Kereszi and Dunn Marsh will discuss the design and concept of the book. Marvin Heiferman, who contributed the introduction, will speak with Kereszi about visualizing grief.

Lisa Kereszi (b. 1973, Chester, Pennsylvania; lives in Branford, Connecticut) received her BA from Bard College in 1995, and her MFA from Yale University in 2000. She is the author of four previous monographs: Fantasies (Damiani, 2008); Fun and Games (Nazraeli, 2009), Joe’s Junk Yard (Damiani, 2012), and The More I Learn About Women, (J&L Books, 2014).

Kereszi’s work has been exhibited at numerous institutions, including the Whitney Museum of American Art, the New Museum, the Brooklyn Museum of Art, and the International Center of Photography, among others. Her photographs are in many private and public collections, including the Berkeley Art Museum; Museum of Fine Arts Houston; New York Historical Society; Whitney Museum of American Art; The Metropolitan Museum of Art; and Yale University Art Gallery.

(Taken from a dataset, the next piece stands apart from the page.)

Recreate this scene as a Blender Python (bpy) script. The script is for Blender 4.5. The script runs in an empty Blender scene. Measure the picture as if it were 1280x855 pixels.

She is the recipient of a 2023 Tiffany Foundation Fellowship, a MacDowell Fellow, and was awarded the Baum Award for Best Emerging American Photographer in 2005. Kereszi was the Director of Undergraduate Studies at the Yale School of Art from 2013–2023, and was appointed Assistant Director of Graduate Studies in Photography in 2023. She is represented by Yancey Richardson Gallery.

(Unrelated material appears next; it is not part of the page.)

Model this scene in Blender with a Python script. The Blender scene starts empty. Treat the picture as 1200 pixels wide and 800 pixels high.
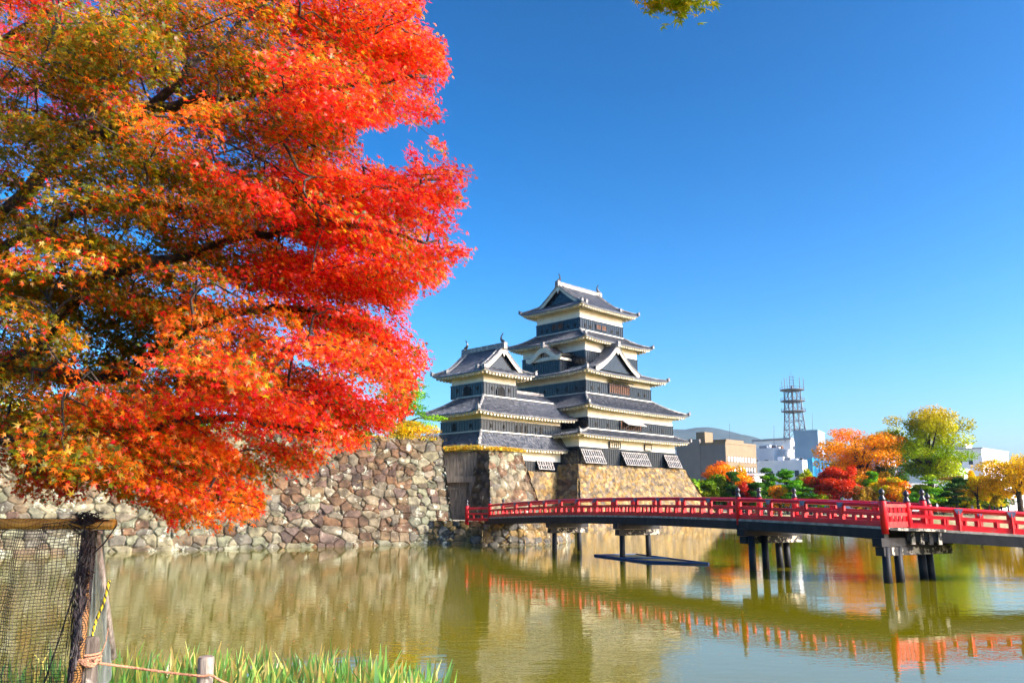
import bpy, bmesh, math, random
import numpy as np
from mathutils import Vector, Matrix

sc = bpy.context.scene
R = math.radians
random.seed(7); rng = np.random.default_rng(11)

# ------------------------------------------------------------------ camera, sky, sun, exposure
F = 960.0; TILT = math.atan(191/960.0); CAMH = 2.9
cam = bpy.data.cameras.new('camera'); cam.sensor_width = 36; cam.lens = 36*F/1200
cam.clip_start = .05; cam.clip_end = 30000
camo = bpy.data.objects.new('camera', cam); sc.collection.objects.link(camo)
camo.location = (0, 0, CAMH); camo.rotation_euler = (math.pi/2+TILT, 0, 0); sc.camera = camo

SUN_AZ, SUN_EL = 113.0, 28.0        # azimuth clockwise from +Y
w = bpy.data.worlds.new('World'); sc.world = w; w.use_nodes = True
nt = w.node_tree; bg = nt.nodes['Background']
sky = nt.nodes.new('ShaderNodeTexSky'); sky.sky_type = 'NISHITA'; sky.sun_disc = False
sky.sun_elevation = R(SUN_EL); sky.sun_rotation = R(SUN_AZ); sky.altitude = 600
sky.air_density = 1.0; sky.dust_density = 3.4; sky.ozone_density = 3.5
hs = nt.nodes.new('ShaderNodeHueSaturation'); hs.inputs['Saturation'].default_value = 1.15
hs.inputs['Hue'].default_value = .490
gm = nt.nodes.new('ShaderNodeGamma'); gm.inputs[1].default_value = 1.75
nt.links.new(sky.outputs[0], gm.inputs[0]); nt.links.new(gm.outputs[0], hs.inputs['Color']); nt.links.new(hs.outputs[0], bg.inputs[0])
bg.inputs[1].default_value = .069
sl = bpy.data.lights.new('sun', 'SUN'); sl.energy = 4.2; sl.angle = R(.53); sl.color = (1, .93, .8)
so = bpy.data.objects.new('sun', sl); sc.collection.objects.link(so)
sd = Vector((math.sin(R(SUN_AZ))*math.cos(R(SUN_EL)), math.cos(R(SUN_AZ))*math.cos(R(SUN_EL)), math.sin(R(SUN_EL))))
so.rotation_euler = sd.to_track_quat('Z', 'Y').to_euler(); so.location = (60, -20, 60)
sc.view_settings.view_transform = 'Standard'; sc.view_settings.look = 'None'
sc.view_settings.exposure = 0.68; sc.view_settings.gamma = 1; sc.view_settings.use_curve_mapping = False
sc.cycles.max_bounces = 7; sc.cycles.diffuse_bounces = 3; sc.cycles.glossy_bounces = 3
sc.cycles.transmission_bounces = 5; sc.cycles.volume_bounces = 0; sc.cycles.use_denoising = True
sc.cycles.caustics_reflective = False; sc.cycles.caustics_refractive = False

# ------------------------------------------------------------------ helpers
def ray(px, py):
    v = (400-py)/F
    return np.array([(px-600)/F, math.cos(TILT)-v*math.sin(TILT), math.sin(TILT)+v*math.cos(TILT)])
def at(px, py, Y):
    d = ray(px, py); k = Y/d[1]; return np.array([d[0]*k, Y, CAMH+d[2]*k])
def ground_at(px, py, z=0.):
    d = ray(px, py); k = (z-CAMH)/d[2]; return d*k+np.array([0, 0, CAMH])
def project(P):
    P = np.asarray(P)-np.array([0, 0, CAMH])
    c, s = math.cos(TILT), math.sin(TILT)
    dep = P[..., 1]*c+P[..., 2]*s; up = -P[..., 1]*s+P[..., 2]*c
    return 600+F*P[..., 0]/dep, 400-F*up/dep

def tag(o, label=None, cat=None, group=None, kind=None):
    if label: o['label'] = label
    if cat: o['category'] = cat
    if group: o['group'] = group
    if kind: o['kind'] = kind
    return o
def empty(name, loc, rz=0):
    o = bpy.data.objects.new(name, None); sc.collection.objects.link(o)
    o.location = loc; o.rotation_euler = (0, 0, rz); o.empty_display_size = .3
    return o
def copy_tree(o, parent=None):
    c = o.copy(); sc.collection.objects.link(c)
    if parent: c.parent = parent
    for ch in list(o.children): copy_tree(ch, c)
    return c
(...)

Marvin Heiferman (b. 1948, Brooklyn; lives in New York) is an independent curator and writer, organizing projects about photography and visual culture for institutions including the Museum of Modern Art, Smithsonian Institution, International Center of Photography, Whitney Museum of American Art, Carnegie Museum of Art, and the New Museum. Earlier in his career, as a gallerist and artist representative, Heiferman worked closely with many defining artists and photographers of the twentieth century, including Robert Adams, Eve Arnold, Lewis Baltz, Nan Goldin, Peter Hujar, and Richard Prince, among others.

Heiferman has written for numerous museums, galleries, publications, catalogs, blogs, and magazines, and is the author, editor, and packager of over two dozen books on photography and visual culture, including Photography Changes Everything (Aperture, 2012). Entries to “Why We Look,” Heiferman’s ongoing social media projects, are posted daily.

Michelle Dunn Marsh (b. 1973, Seattle; lives in Seattle and New York) is the co-founder and publisher of Minor Matters, and the author of Seeing Being Seen: A Personal History of Photography. She has designed over 150 contemporary art books.